Sementara itu, salah satu peserta perempuan yang hadir, Keska, menyampaikan kesannya. “Saya senang sekali, giat ini menjadi ruang berjumpa dengan teman-teman untuk saling berbagi pengalaman dan pengetahuan tentang kekerasan terhadap perempuan. Lebih berkesannya lagi, laki-laki juga banyak yang hadir. Ini artinya bahwa masalah ini bukan hanya milik perempuan saja, tetapi milik bersama yang harus diperbaiki. Paham sama-sama, baru kita cegah dan lawan sama-sama,” katanya.

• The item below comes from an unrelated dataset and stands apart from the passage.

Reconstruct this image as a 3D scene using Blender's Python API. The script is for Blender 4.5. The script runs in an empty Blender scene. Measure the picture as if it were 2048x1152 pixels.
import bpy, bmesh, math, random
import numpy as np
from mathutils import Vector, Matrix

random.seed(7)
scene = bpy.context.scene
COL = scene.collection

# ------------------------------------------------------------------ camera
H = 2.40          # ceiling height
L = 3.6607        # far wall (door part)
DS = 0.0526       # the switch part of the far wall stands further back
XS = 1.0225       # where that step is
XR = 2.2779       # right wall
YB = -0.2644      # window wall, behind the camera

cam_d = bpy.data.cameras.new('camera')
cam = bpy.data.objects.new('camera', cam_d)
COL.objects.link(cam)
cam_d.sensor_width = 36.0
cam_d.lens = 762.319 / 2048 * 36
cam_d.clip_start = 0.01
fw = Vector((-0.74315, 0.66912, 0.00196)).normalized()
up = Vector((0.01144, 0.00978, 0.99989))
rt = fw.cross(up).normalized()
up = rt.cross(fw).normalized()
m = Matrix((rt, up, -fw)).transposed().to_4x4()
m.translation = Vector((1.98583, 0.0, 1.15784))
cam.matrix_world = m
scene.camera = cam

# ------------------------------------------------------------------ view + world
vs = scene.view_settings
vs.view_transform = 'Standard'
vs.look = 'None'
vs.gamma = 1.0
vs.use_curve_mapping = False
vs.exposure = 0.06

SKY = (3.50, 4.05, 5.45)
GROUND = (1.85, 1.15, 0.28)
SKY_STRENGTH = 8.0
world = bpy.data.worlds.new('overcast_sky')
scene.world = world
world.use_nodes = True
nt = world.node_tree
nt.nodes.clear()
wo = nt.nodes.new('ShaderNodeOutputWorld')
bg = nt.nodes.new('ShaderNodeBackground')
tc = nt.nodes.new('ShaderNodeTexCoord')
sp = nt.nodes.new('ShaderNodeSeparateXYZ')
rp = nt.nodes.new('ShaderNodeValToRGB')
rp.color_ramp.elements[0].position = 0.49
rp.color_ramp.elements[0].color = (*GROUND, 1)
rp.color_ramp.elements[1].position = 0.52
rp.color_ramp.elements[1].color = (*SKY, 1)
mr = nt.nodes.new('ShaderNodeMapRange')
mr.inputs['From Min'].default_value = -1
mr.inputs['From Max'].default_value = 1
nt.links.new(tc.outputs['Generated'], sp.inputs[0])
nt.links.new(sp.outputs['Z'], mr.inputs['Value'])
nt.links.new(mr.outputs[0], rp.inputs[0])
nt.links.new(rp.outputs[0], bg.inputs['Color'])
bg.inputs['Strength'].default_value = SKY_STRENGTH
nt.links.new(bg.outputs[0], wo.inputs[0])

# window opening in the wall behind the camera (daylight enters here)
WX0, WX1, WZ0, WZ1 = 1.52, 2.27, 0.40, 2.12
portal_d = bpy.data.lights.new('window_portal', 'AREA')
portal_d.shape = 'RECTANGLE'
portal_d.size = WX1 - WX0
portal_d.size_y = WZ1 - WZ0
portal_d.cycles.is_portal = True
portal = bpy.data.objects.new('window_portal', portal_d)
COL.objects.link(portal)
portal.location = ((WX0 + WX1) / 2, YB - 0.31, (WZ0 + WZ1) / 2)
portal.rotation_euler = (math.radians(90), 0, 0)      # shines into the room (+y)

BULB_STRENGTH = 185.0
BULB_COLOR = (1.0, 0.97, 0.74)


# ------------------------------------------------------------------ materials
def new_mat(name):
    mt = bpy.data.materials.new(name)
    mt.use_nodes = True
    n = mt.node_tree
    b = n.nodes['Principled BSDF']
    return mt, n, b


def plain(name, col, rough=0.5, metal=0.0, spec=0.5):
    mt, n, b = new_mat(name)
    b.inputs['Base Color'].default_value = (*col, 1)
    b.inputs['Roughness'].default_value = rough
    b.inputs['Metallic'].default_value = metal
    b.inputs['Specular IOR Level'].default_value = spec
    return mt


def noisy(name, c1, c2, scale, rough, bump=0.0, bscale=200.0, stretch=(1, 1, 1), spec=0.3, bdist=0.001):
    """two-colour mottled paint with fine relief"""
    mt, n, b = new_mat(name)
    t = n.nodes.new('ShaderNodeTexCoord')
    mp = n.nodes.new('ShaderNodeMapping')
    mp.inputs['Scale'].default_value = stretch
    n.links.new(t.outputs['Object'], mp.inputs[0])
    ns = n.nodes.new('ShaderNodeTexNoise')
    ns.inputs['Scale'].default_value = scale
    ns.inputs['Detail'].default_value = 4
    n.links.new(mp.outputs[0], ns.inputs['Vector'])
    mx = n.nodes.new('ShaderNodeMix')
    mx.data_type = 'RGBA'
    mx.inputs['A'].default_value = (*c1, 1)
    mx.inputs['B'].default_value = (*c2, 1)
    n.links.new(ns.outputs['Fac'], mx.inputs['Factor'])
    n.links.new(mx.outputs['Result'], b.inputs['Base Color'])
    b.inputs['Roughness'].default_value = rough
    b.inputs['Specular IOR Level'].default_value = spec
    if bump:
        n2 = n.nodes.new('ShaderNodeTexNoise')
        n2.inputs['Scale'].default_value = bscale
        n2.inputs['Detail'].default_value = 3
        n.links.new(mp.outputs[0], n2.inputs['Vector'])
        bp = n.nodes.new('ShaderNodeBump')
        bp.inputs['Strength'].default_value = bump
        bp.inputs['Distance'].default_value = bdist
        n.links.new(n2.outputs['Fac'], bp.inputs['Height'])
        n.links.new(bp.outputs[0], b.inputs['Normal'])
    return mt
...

Baca Juga : Seminar Kesehatan “Cegah IMS di Kalangan Muda”, YAPKEMA Papua dan STT Walter Post Perkuat Kolaborasi
Terakhir, Mis Murib, selaku staf Yapkema dan penyelenggara, mengharapkan beberapa hal. “Kami dari Yapkema mengharapkan tiga hal. Pertama, setiap orang, baik laki-laki maupun perempuan, semakin memahami pentingnya manusia itu hidup bersama tanpa ada kekerasan. Karena di situlah nilai tertinggi dari kehidupan. Kedua, ada peningkatan kesadaran terhadap individu, baik mereka yang selama ini menjadi pelaku atau korban dari kekerasan, sehingga dengan kesadaran itu ke depan mereka tidak jadi pelaku atau korban. Ketiga, kami juga berharap kawan-kawan perempuan di Papua Tengah ini juga punya komunitas yang selalu eksis, untuk menjadi rumah dan wadah untuk menyuarakan isu-isu mendasar tentang perempuan,” katanya.
Kegiatan yang dimulai pukul 3 sore ini berakhir sedikit molor pada jam 7 malam karena forum diskusi dan tanya jawab yang begitu hidup. Ditemani dengan cemilan makanan lokal yang dibeli dari pasar mama, dan kopi arabika dari Meeuwodidee. Ada peserta yang bertanya, tetapi juga menanggapi atau memberikan pandangan dan cerita pengalaman. Para peserta yang aktif bertanya, terakhir diberikan tanda mata berupa tas totebag bergambar dan bertuliskan kampanye anti kekerasan terhadap perempuan.